It’s a trend seen globally: investors are looking beyond financial statements for a more complete picture of how companies create long-term value. Although businesses have begun to address material sustainability factors in their corporate reporting (over 80 percent of the world’s top economies by GDP in 2016 mandated ESG reporting in some form), the quality of these disclosures is lacking. The challenge lies in understanding which ESG framework is appropriate to use, and what investors truly are looking for from an ESG risk exposure perspective.
The below chart from the UN Principles of Responsible Investment (UN PRI), shows the rapid growth of ESG related policies being introduced globally.
Considering the vast number of investment manager UN PRI signatories, each with teams of ESG analysts globally, it’s no wonder many developed markets integrate ESG reporting within their corporate reporting strategy.
However, the quality of these disclosures is often lacking, with many reports focused on meeting compliance requirements.
Reporting on ESG performance is much more than a compliance exercise. When done effectively, these reports are a key communication tool to engage shareholders and investors. They reflect the company’s recognition of its responsibilities as a corporate citizen, benchmark its performance against peers, and demonstrate a commitment to increasing transparency and accountability.
A strategic approach to ESG embeds these values across company strategies, policies, communications and stakeholder engagement processes, and drives continual improvement in business practices to mitigate risks associated with ESG impacts.

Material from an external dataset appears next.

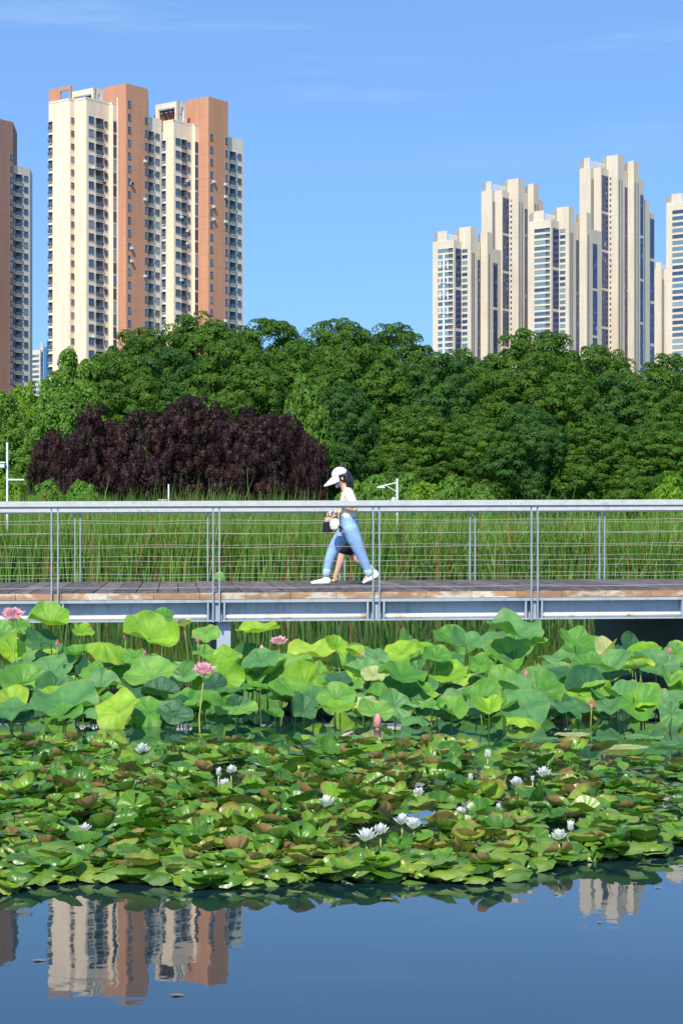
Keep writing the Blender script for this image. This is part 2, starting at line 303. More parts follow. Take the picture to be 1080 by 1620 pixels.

ESG strategy and implementation shouldn’t only be considered as risk mitigation. An effective and engaged strategy will drive a range of stakeholder outcomes
-
Communication: Improved messaging, transparency & engagement with both internal and external stakeholders.
-
Expanded Investor Base: Access to long-term responsible investors.
-
Current Investors: Assurance of management involvement & strategic vision.
-
Brand: Increased control and perception of brand image to suppliers, clients, customers, employees for retention and acquisition.
-
Financial & non-financial performance: Improved non-financial management translated to financial improvement.
-
Risk Mitigation: Adept risk identification, control & opportunity to innovate.
While there are many different ESG reporting frameworks (GRESB, GRI GSSB, CDP, SASB, IIRC) and it is easy to get confused, applying an ESG framework doesn’t need to be a complex process. Essentially it starts with understanding what investors are looking for from an ESG risk exposure perspective, and the strategic approach adopted by the company to address risks.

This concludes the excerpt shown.